O ministro do Meio Ambiente, Joaquim Leite, chegou a afirmar, neste mês, que o Brasil levará parte da solução para a crise energética que o mundo vive à COP-27. "Temos a possibilidade de mostrar um Brasil real, mais sustentável, especialmente em relação às energias. Essa conferência vai olhar muito para a energia, que é um desafio global com a crise energética que está ocorrendo. Nossa energia está sendo olhada pelos outros países como uma oportunidade de investimento. O que temos desenhado como estratégia é levar o Brasil às energias verdes e às oportunidades de consumo dessa energia", disse o ministro.
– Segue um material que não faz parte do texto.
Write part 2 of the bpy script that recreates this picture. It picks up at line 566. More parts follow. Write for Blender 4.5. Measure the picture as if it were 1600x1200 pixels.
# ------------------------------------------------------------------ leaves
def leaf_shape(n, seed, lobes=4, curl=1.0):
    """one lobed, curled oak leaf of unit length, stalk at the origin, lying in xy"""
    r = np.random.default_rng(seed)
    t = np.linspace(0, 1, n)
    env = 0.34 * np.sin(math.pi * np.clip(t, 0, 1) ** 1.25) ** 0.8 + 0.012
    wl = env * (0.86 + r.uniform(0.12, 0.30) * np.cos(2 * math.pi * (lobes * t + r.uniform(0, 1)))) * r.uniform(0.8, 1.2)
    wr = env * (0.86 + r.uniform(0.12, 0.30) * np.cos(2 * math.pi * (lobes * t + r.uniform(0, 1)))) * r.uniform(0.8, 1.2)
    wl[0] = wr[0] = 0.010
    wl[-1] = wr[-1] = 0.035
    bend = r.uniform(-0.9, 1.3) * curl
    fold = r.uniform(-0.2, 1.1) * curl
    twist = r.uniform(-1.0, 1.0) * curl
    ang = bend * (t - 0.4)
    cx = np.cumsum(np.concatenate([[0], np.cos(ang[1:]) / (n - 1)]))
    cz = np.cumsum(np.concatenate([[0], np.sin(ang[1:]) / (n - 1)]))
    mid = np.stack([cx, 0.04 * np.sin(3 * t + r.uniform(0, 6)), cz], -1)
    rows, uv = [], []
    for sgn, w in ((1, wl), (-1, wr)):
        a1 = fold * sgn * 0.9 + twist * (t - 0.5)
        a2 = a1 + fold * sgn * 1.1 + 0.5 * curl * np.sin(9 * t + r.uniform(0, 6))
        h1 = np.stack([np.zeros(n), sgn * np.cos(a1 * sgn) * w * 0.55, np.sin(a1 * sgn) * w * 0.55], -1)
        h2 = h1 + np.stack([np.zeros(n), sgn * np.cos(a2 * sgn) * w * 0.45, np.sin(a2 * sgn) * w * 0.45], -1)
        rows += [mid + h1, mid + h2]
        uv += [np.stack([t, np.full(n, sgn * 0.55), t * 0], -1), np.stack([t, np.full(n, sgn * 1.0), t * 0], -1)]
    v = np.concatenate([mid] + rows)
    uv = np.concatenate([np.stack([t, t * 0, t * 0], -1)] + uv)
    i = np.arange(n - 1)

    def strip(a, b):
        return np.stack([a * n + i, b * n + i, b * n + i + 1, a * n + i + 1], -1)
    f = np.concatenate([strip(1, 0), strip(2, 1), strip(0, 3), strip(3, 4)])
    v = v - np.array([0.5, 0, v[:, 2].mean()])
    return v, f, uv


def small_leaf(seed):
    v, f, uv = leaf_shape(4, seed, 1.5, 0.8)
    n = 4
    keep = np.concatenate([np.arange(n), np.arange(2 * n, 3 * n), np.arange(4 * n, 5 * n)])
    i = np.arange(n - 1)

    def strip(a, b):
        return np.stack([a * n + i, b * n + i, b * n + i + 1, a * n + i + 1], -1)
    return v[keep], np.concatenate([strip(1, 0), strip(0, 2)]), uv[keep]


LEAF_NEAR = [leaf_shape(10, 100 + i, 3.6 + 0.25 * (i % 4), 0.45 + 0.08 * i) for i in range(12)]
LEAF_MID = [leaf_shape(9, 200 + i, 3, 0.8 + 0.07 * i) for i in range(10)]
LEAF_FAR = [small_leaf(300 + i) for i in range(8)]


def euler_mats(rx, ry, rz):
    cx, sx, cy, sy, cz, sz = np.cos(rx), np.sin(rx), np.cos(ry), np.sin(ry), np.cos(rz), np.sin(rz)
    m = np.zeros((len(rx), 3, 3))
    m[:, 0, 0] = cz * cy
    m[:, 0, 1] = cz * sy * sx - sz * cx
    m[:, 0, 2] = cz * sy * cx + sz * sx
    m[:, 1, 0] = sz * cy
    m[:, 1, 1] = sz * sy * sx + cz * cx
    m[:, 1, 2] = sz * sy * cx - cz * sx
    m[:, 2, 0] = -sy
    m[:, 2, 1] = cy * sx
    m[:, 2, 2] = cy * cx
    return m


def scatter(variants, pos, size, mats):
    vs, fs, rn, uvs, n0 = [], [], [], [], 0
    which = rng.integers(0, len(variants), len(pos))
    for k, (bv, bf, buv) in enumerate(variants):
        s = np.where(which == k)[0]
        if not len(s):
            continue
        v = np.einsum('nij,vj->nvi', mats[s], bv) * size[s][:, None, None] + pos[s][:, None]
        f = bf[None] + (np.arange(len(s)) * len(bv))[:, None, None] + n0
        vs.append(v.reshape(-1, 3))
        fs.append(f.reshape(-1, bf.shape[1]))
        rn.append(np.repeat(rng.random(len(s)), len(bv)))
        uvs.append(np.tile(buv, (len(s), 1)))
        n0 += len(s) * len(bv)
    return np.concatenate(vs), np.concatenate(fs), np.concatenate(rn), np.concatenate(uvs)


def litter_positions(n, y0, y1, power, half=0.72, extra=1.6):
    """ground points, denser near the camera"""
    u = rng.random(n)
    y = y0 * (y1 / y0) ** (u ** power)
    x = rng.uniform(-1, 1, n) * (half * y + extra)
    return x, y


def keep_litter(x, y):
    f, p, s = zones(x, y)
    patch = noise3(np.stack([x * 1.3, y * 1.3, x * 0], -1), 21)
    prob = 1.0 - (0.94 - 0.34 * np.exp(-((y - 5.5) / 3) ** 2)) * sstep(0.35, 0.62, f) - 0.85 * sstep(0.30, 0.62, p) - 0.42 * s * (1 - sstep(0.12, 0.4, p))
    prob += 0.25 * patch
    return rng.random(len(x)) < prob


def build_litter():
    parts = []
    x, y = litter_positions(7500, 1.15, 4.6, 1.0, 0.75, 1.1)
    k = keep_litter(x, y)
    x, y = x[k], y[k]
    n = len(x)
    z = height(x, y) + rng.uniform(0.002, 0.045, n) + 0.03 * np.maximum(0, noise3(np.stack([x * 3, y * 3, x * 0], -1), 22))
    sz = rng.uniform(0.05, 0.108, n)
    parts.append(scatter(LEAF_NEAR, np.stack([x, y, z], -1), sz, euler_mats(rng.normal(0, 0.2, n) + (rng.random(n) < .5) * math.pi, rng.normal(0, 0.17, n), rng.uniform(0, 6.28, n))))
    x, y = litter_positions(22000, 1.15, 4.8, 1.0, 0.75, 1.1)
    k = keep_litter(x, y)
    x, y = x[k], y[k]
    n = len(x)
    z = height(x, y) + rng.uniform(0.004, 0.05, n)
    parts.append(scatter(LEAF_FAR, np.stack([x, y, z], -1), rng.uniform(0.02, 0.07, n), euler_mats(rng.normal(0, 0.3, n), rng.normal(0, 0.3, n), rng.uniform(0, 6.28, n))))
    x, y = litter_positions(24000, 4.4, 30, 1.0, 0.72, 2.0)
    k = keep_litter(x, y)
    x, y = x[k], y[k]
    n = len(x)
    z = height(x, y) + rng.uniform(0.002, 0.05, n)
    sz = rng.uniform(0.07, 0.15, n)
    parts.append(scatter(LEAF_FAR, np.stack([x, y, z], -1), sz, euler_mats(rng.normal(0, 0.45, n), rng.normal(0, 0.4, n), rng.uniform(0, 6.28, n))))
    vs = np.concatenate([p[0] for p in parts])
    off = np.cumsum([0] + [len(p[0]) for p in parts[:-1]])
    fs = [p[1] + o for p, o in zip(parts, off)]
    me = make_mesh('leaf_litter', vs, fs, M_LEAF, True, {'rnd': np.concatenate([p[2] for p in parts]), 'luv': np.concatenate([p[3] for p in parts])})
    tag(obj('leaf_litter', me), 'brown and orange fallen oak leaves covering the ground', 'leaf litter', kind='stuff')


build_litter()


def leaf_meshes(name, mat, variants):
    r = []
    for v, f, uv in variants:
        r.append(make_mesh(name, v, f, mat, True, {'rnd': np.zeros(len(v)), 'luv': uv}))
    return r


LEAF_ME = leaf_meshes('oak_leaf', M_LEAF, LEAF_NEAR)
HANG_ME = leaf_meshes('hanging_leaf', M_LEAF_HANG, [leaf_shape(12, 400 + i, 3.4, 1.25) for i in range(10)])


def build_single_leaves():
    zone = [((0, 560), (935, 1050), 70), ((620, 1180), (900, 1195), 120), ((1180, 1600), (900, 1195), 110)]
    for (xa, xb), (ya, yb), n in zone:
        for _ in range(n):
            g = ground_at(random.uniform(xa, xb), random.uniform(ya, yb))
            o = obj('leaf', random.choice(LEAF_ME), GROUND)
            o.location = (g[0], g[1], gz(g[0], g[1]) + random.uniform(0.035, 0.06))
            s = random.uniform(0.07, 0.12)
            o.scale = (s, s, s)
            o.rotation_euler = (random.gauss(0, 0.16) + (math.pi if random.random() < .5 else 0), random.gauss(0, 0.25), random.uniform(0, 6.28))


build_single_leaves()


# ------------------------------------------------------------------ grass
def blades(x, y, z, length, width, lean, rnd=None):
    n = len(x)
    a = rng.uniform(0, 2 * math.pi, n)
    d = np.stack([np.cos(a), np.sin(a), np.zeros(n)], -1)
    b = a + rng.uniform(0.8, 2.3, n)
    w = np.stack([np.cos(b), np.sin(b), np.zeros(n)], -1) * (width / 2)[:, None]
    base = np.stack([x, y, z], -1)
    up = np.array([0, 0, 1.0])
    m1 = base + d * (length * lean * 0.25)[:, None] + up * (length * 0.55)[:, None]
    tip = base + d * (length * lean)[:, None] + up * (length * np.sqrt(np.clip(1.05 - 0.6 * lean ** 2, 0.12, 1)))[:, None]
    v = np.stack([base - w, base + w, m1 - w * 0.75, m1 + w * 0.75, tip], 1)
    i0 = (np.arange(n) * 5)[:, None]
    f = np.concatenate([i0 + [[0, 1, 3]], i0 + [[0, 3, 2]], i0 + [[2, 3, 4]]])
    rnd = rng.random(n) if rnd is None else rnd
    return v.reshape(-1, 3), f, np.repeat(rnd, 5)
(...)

No ano passado, em Glasgow, o Brasil anunciou o compromisso de mitigar 50% de suas emissões de gases de efeito estufa até 2030. No documento Diretrizes para uma Estratégia Nacional para Neutralidade Climática, divulgado pelo Ministério do Meio Ambiente, foram estabelecidas novas metas intermediárias, como a de reduzir o desmatamento ilegal, a partir de 2022, em 15% ao ano até 2024; 40% em 2025 e 2026; e pela metade em 2027, até atingir o compromisso de zerar o desmatamento ilegal em 2028.

Espera-se que uma transformação global para uma economia de baixo carbono exija investimentos de, pelo menos, US$ 4 trilhões a US$ 6 trilhões por ano. Esta é uma parcela relativamente pequena (1,5% a 2%) do total de ativos financeiros administrados, diz o relatório, mas ainda assim mobilizar esses recursos exigirá mudanças fundamentais no mercado financeiro global.

Há alguns avanços em curso. Em relatório publicado nesta semana, a Agência Internacional de Energia afirmou que os investimentos em energia limpa atingiram US$ 1,3 trilhão — superando o montante reservado para combustíveis fósseis, que receberam cerca de US$ 1 trilhão.